Note Buyers take notice; a U.S. Bankruptcy Judge has now ruled MERS’s business practices are unlawful.
Heard of robo-signing, burger king kids, and attorneys promising to stop foreclosure? Well that’s all part of the MERS mortgage lending mess and it just got a lot harder than calling for a cleanup on aisle 5.
What’s the impact? L. Randall Wray, Professor of Economics, wrote this:
“United States Bankruptcy Judge Robert Grossman has ruled that MERS’s business practices are unlawful. He explicitly acknowledged that this ruling sets a precedent that has far-reaching implications for half of the mortgages in this country. MERS is dead. The banks are in big trouble. And all foreclosures should be stopped immediately while the legislative branch comes up with a solution.”
Source: For all the details including a great explanation of MERS be sure to read the full Huffington Post article at New York’s U.S. Bankruptcy Court Rules MERS’s Business Model Is Illegal.
So What Can Note Buyers Learn From MERS?
It reads like a refresher course in Note Buying 101:
- Get the original promissory note,
- Get it endorsed,
- Get an Assignment of the Mortgage or Deed of Trust
- Get the Assignment recorded in the County Records
- Make sure the chain of endorsements matches the chain of assignments, and
- Keep all the originals together in a safe place.
Why?
Well you can use these items to prove ownership, collect payments, enforce your rights, foreclose in the event of default, or defend against any claims.
In legal lingo it grants you the power of 4 magical words… Holder In Due Course.
This was common practice when I started buying notes for the insurance company in 1988. When going out on my own in 1997 I used the same note buyer criteria.
Of course not every note fits my buying parameters (and I’m not Oprah, Warren Buffet, or Mark Zuckerberg with seemingly unending supplies of funds) so some notes get referred to other investors. Most investors follow the same Note Buying 101 closing requirements… most but not all.
I can still remember the first time we got to closing on a deal being placed with outside funds only to discover the original note was lost and to my astonishment the investor said,
“That’s OK we will just have the seller sign this lost note affidavit.”
Normally a lost note means a frantic search by the seller followed by calls to the original closing or servicing agent to track down the original. As a last resort option we get the payer/buyer involved to execute a duplicate note and affidavit along with the seller’s affidavit.
But just the seller?
That was certainly easier… but not safer.
You see this investor was placing seller-financed notes into a conduit for mortgage-backed securities and it wasn’t required. Next assignments started getting executed in blank and after closing we noticed the investor wasn’t recording some assignments.
Now that sounds like 4 letters that will haunt mortgage lenders for years…. MERS
Fortunately on notes purchased in-house we followed the Note Buying 101 steps. These are the same steps taught in our Finding Cash Flow Notes training course and in articles here at Note Investor including Note Buyers Demand Original Promissory Note and Understanding Note Endorsements.

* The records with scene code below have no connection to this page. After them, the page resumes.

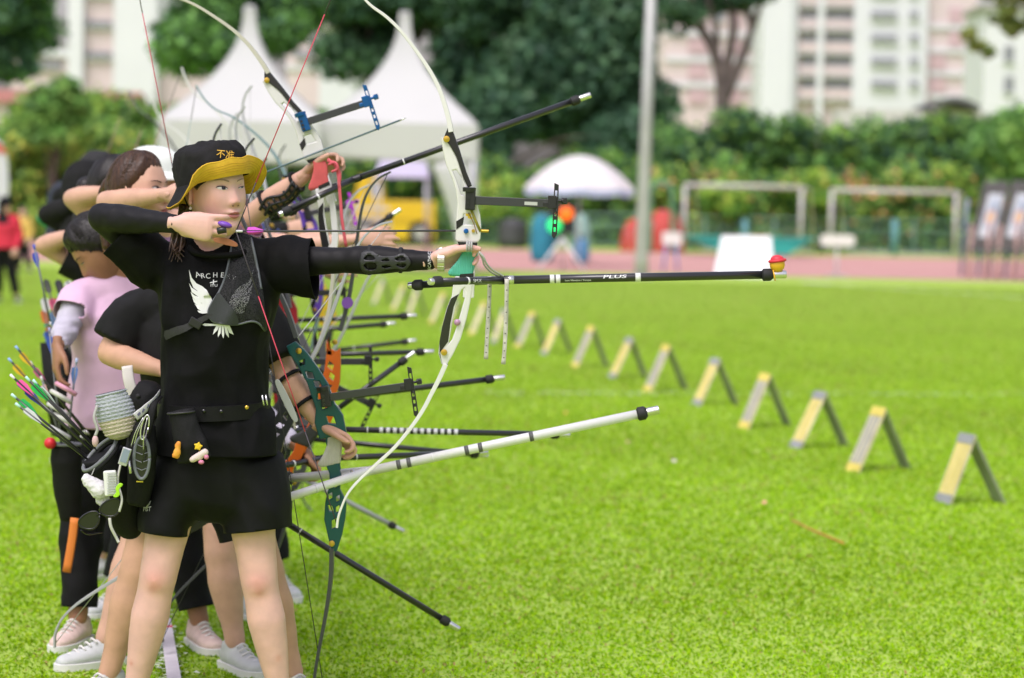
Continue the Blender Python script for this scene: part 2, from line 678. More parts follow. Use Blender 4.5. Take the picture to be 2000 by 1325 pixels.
tag(MB().prism([(0, 0), ((pb - pa).length, 0), ((pb - pa).length, 0.25), (0, 0.25)], (pa.x, pa.y, 0.012), (pb - pa).normalized(), V(-(pb - pa).y, (pb - pa).x, 0).normalized(), V(0, 0, 1), 0.008).build('chalk_line', M_chalk, smooth=False), kind='structure')
pa, pb = ground_at(300, 1190), ground_at(352, 1400)
chalk_line('chalk_line', (pa.x, pa.y, 0), (pb.x, pb.y, 0), 0.10, 3500, 'white chalk shooting line on the grass under the archers', 8)

# -------------------------------------------------- leafy things
def leaf_cloud(centres, radii, n, size, cols, seed=0, flat=0.6, shell=0.55, mixc=0.5):
    """leaf-sized quads spread through a set of ellipsoid clumps; returns verts, faces, colours"""
    g = np.random.default_rng(seed)
    C = np.array(centres, dtype=float); Rr = np.array(radii, dtype=float)
    vol = Rr[:, 0] * Rr[:, 2] ** 1.0 * 1.0 + 1e-6
    idx = g.choice(len(C), n, p=vol / vol.sum())
    d = g.normal(0, 1, (n, 3)); d /= np.linalg.norm(d, axis=1)[:, None]
    rad = shell + (1 - shell) * g.random(n) ** 0.6
    rad *= 1 + 0.14 * g.normal(0, 1, n)
    p = C[idx] + d * rad[:, None] * Rr[idx]
    nrm = d * 0.5 + g.normal(0, 0.6, (n, 3)); nrm[:, 2] += 0.45
    nrm /= np.linalg.norm(nrm, axis=1)[:, None]
    a = np.cross(nrm, g.normal(0, 1, (n, 3))); a /= np.linalg.norm(a, axis=1)[:, None] + 1e-9
    b = np.cross(nrm, a)
    s = size * g.uniform(0.6, 1.4, n)[:, None]
    v = np.empty((n, 4, 3), dtype=np.float32)
    v[:, 0] = p - a * s
    v[:, 1] = p - b * s * flat
    v[:, 2] = p + a * s
    v[:, 3] = p + b * s * flat
    f = np.arange(n * 4).reshape(-1, 4)
    cols = np.array(cols)
    clump = g.integers(0, len(cols), len(C))
    pick = np.where(g.random(n) < mixc, clump[idx], g.integers(0, len(cols), n))
    c = cols[pick] * g.uniform(0.75, 1.3, n)[:, None]
    return v.reshape(-1, 3), f, np.repeat(c, 4, axis=0)

M_leaf = mat('leaf', (1, 1, 1), 0.5, attr='tint', transl=0.22, spec=0.3)
M_bark = mat('bark', (0.085, 0.065, 0.05), 0.9, var=0.35, vscale=3, bump=0.6, bscale=8)

def clumps_in(boxes, n, r, seed=1):
    """random clump centres inside ellipsoids (centre, radii)"""
    g = np.random.default_rng(seed)
    cs, rs = [], []
    w = np.array([b[1][0] * b[1][2] for b in boxes])
    for k in g.choice(len(boxes), n, p=w / w.sum()):
        c, rr = boxes[k]
        d = g.normal(0, 1, 3); d /= np.linalg.norm(d)
        q = g.random() ** 0.4
        cs.append([c[i] + d[i] * q * rr[i] * 0.85 for i in range(3)])
        s = r * g.uniform(0.6, 1.35)
        rs.append([s * 1.15, s, s * 0.85])
    return cs, rs

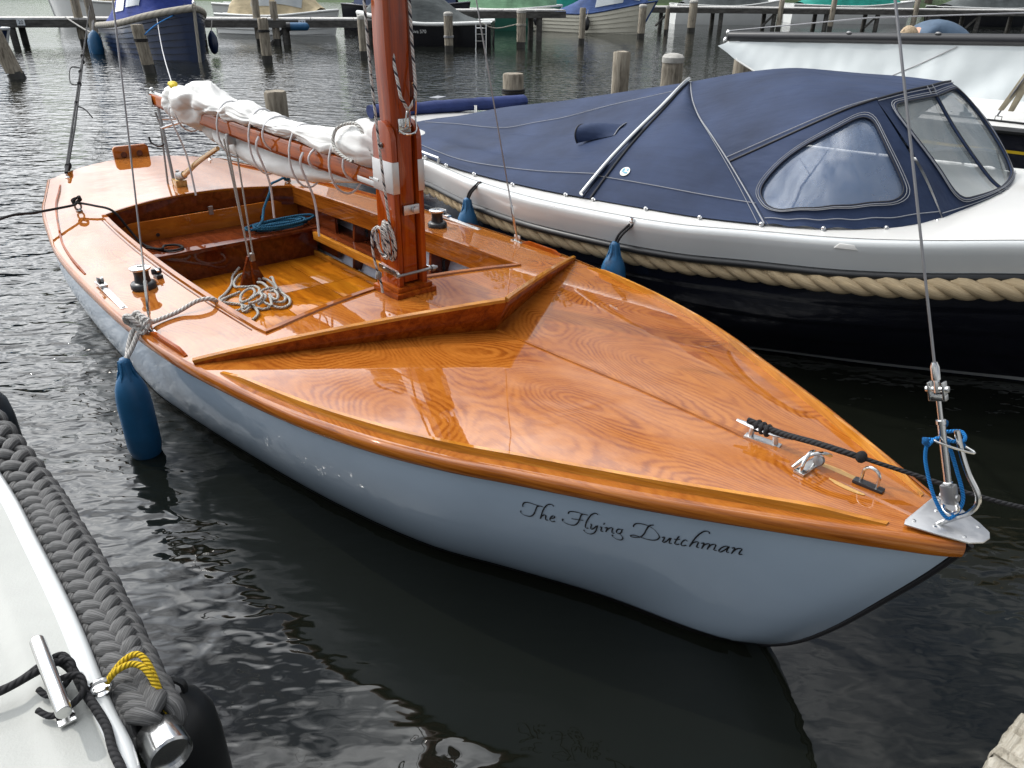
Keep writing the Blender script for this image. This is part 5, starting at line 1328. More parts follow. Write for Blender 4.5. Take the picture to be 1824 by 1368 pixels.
# head bowed towards the camera: skull with brow, nose and ears, hair over the crown
HC = Vector((1.50, 4.60, 1.285)); hr = Matrix.Rotation(R(-15), 3, 'Z') @ Matrix.Rotation(R(58), 3, 'X')
hd = MB().ball(HC, (.076, .098, .112), 16, 12, hr).ball(HC + hr @ Vector((0, -.100, -.012)), (.012, .018, .020), 8, 6, hr).ball(HC + hr @ Vector((.076, .005, -.005)), (.010, .020, .030), 8, 6, hr).ball(HC + hr @ Vector((-.076, .005, -.005)), (.010, .020, .030), 8, 6, hr).ball(HC + hr @ Vector((0, -.088, .022)), (.045, .014, .010), 8, 6, hr).ball(HC + hr @ Vector((0, -.088, -.055)), (.026, .010, .008), 8, 6, hr)
hd.build('head', skin_c, pb)
hb_ = MB()
def hfn(u, v):
    a, p = 2 * math.pi * u, math.pi * (v * .62)
    r = 1.06 + .06 * nz(math.cos(a) * 5, math.sin(a) * 5, v * 9)
    q = Vector((.078 * math.sin(p) * math.cos(a) * r, .100 * math.sin(p) * math.sin(a) * r + .010, .114 * math.cos(p) * r)); return HC + hr @ q
hb_.grid(hfn, 28, 14, wrap=True); hb_.build('hair', hair, PR)
# ------------------------------------------------------------------ white boat at the lower left with its braided rope fender
WB = empty('white_boat', (0, 0, 0), 0, 'white boat deck with black braided rope fender in the lower left corner', 'boat')
EDGE = [Vector((x, y, .55)) for x, y in ((-2.75, 2.90), (-1.95, 2.26), (-1.39, 1.713), (-1.155, 1.458), (-.929, 1.203), (-.756, .99), (-.643, .855), (-.50, .60), (-.44, .3))]
fe = along(EDGE)
def e_in(t):
    d = fe(min(1, t + .01)) - fe(max(0, t - .01)); d.z = 0; d.normalize(); return Vector((d.y, -d.x, 0))   # points inboard (left)
def wb_deck(u, v):
    p = fe(u); i = e_in(u)
    k = v * 1.5
    z = -.012 * (1 - sstep(0, .012, k)) - .006 * (sstep(.10, .125, k)) + .02 * sstep(.1, 1.2, k)
    return p + i * k + Vector((0, 0, z))
M['deck_white'] = plain('off_white_deck_paint', (.33, .34, .32), .5, var=.07, vscale=5, bmp=.22, bscale=160, dirt=((.52, .53, .48), 6, .66))
ii = []
b = MB(); nu, nv = 60, 60
def vv(j): return (j / nv) ** 2.2
b.grid(lambda u, v: wb_deck(u, v ** 2.2), nu, nv); b.build('deck', M['deck_white'], WB, angle=60)
b = MB(); b.grid(lambda u, v: fe(u) - e_in(u) * (.004 + .004 * math.sin(v * 3)) + Vector((0, 0, -.004 - v * .65)) + e_in(u) * (.18 * v), 50, 8)
b.build('hull', M['grey_gel'], WB)
b = MB()
for k, (o_, z_) in enumerate(((-.004, -.03), (-.008, -.004), (0.0, .006), (.022, .006), (.030, -.002))):
    for i in range(61): b.v.append(fe(i / 60) + e_in(i / 60) * o_ + Vector((0, 0, z_)))
for k in range(4):
    for i in range(60): a = k * 61 + i; b.face((a, a + 1, a + 62, a + 61))
b.build('gunwale', M['grey_gel'], WB, angle=60)
# plaited rope fender: six columns of lobes round a core
M['rope_plait'] = None
def plait_mat():
    m, nt, b = new_mat('weathered_black_polypropylene')
    tc = nt.nodes.new('ShaderNodeTexCoord'); mp = nt.nodes.new('ShaderNodeMapping'); mp.inputs['Scale'].default_value = (9, 46, 1)
    nt.links.new(tc.outputs['UV'], mp.inputs['Vector']); f = noise_n(nt, mp.outputs['Vector'], 1, 3, .7); g = noise_n(nt, coords(nt), 9, 5, .65)
    col = ramp(nt, f, [(.36, (.010, .010, .011)), (.52, (.075, .075, .076)), (.70, (.29, .29, .285))])
    col = mixc(nt, math_n(nt, 'MULTIPLY', g, .45), col, (.10, .10, .095))
    nt.links.new(col, b.inputs['Base Color']); b.inputs['Roughness'].default_value = .62; bump(nt, b, f, .9, .004); return m
M['rope_plait'] = plait_mat()
T0, T1 = .10, .672
Lf = sum((fe(lerp(T0, T1, (i + 1) / 100)) - fe(lerp(T0, T1, i / 100))).length for i in range(100))
pitch = .056; rows = int(Lf / pitch)
def fcen(t):
    return fe(t) - e_in(t) * .054 + Vector((0, 0, -.050))
MB().tube([fcen(lerp(T0, T1, i / 60)) for i in range(61)], .032, 10).build('fender_core', M['rubber'], WB)
cols = 8
def lobe_mesh(seed):
    b = MB(); P = []; Rr = []
    for k in range(7):
        s_ = k / 6 * 2 - 1; P.append(Vector((.037 * s_, .002 * nz(s_ * 3, seed), .018 - .020 * s_ * s_))); Rr.append(.0185 * (1 - .45 * s_ * s_) * (1 + .10 * nz(s_ * 4, seed * 3.3)))
    b.tube(P, Rr, 10, up=(0, 0, 1)); o = b.build('braid_strand', M['rope_plait'], WB, angle=80); return o
lobes = [lobe_mesh(k) for k in range(4)]; used_l = set()
for c in range(cols):
    ang = 2 * math.pi * (c + .5) / cols
    if math.sin(ang) < -.5: continue
    for i in range(rows):
        t = lerp(T0, T1, (i + .25 + (c % 2) * .5) / rows)
        d = (fcen(min(1, t + .01)) - fcen(t - .01)).normalized(); side_ = Vector((d.y, -d.x, 0)).normalized(); up = Vector((0, 0, 1))
        ra = side_ * math.cos(ang) + up * math.sin(ang); tg = -side_ * math.sin(ang) + up * math.cos(ang)
        tilt = R(38) * (1 if c % 2 else -1) + R(9) * nz(i * 3.1, c * 5.2)
        ux = (d * math.cos(tilt) + tg * math.sin(tilt)).normalized(); uy = ra.cross(ux).normalized()
        p = fcen(t) + ra * (.029 + .005 * nz(i * 1.7, c))
        k = (i * 3 + c) % 4
        if k in used_l: o = lobes[k].copy(); COL.objects.link(o); o.parent = WB
        else: o = lobes[k]; used_l.add(k)
        kk = 1 + .10 * nz(i * 2.9, c * 1.3); o.matrix_local = Matrix(((ux.x * kk, uy.x * kk, ra.x, p.x), (ux.y * kk, uy.y * kk, ra.y, p.y), (ux.z * kk, uy.z * kk, ra.z, p.z), (0, 0, 0, 1)))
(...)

It’s safe to say that if private note buyers are still around today they are following these guidelines and have used solid legal counsel. (Author’s note: I am not an attorney so unable to give legal advice but encourage you to get some before buying notes.)
Whether note buyer, broker, or seller it is essential to know where the original note is located and keep an unbroken chain of title for smooth closings.
Editor’s Note: After publishing this article a reader shared his real life story of what can happen when investing without the original promissory note.
While the death of MERS will surely hurt the mortgage lending world the boomerang effect will be an increased need for alternative financing, note buyer services, and private investors.